Citrix Flaws Targeted 

Soon after HexStrike AI was released, underground forums reported a surge in its use to target three Citrix flaws disclosed on August 26.  

  • CVE-2025-7775 – Unauthenticated remote code execution (already exploited in the wild).   
  • CVE-2025-7776 – Memory-handling flaw (high-risk, unconfirmed exploitation).   
  • CVE-2025-8424 – Access control weakness (critical exposure, unconfirmed exploitation).  
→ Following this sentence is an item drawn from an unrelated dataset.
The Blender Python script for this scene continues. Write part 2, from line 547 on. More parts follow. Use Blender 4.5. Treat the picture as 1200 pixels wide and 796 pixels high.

CVE-2025-7775 has been confirmed to have been exploited in the wild; the exploitation of CVE-2025-7776 and CVE-2025-8424 remains unconfirmed. According to threat actors, the framework slashes exploitation efforts from days to under ten minutes, and some groups have begun monetizing activity by advertising vulnerable or compromised NetScaler appliances. Although threat actors have publicly discussed using HexStrike-AI for exploitation, direct forensic evidence of its use in live attacks is still emerging. External scans indicate thousands of NetScaler instances remained exposed to CVE-2025-7775 in the days following disclosure. 

Escalating Risks  

According to Check Point, HexStrike AI can automate the primary phases of an intrusion, from reconnaissance and exploit crafting to persistence, including scanning for exposed devices, generating and delivering custom payloads such as webshells, and establishing long-term access on compromised systems. The framework also enables parallel exploitation, allowing adversaries to scan and strike thousands of targets simultaneously.  
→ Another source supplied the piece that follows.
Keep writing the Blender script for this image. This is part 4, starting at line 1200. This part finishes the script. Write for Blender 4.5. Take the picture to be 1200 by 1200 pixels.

As a result, this automation lowers the barrier for exploiting complex vulnerabilities, allowing rapid, large-scale attacks previously achievable only by skilled experts.  

Check Point advised enterprises to deploy adaptive detection that keeps pace with shifting attack techniques, strengthen defenses with AI-driven platforms to blunt automated exploitation, and speed up patching through automated validation and rollout. It also stressed resilience measures, such as network segmentation, recovery planning, and treating compromise as an expected condition, as essential to a durable security strategy.  

Big-Picture Takeaway  

While recent attacks have centered on Citrix NetScaler appliances, HexStrike-AI’s architecture enables rapid adaptation to newly disclosed vulnerabilities, potentially accelerating exploitation across multiple product lines. This shift marks a broader transformation in cyber operations, illustrating how dual-use AI frameworks have moved from theoretical concepts to active exploitation. The effect is a shrinking window between disclosure and exploitation, pushing defenders to match this pace through automation, rapid response, and resilience by design.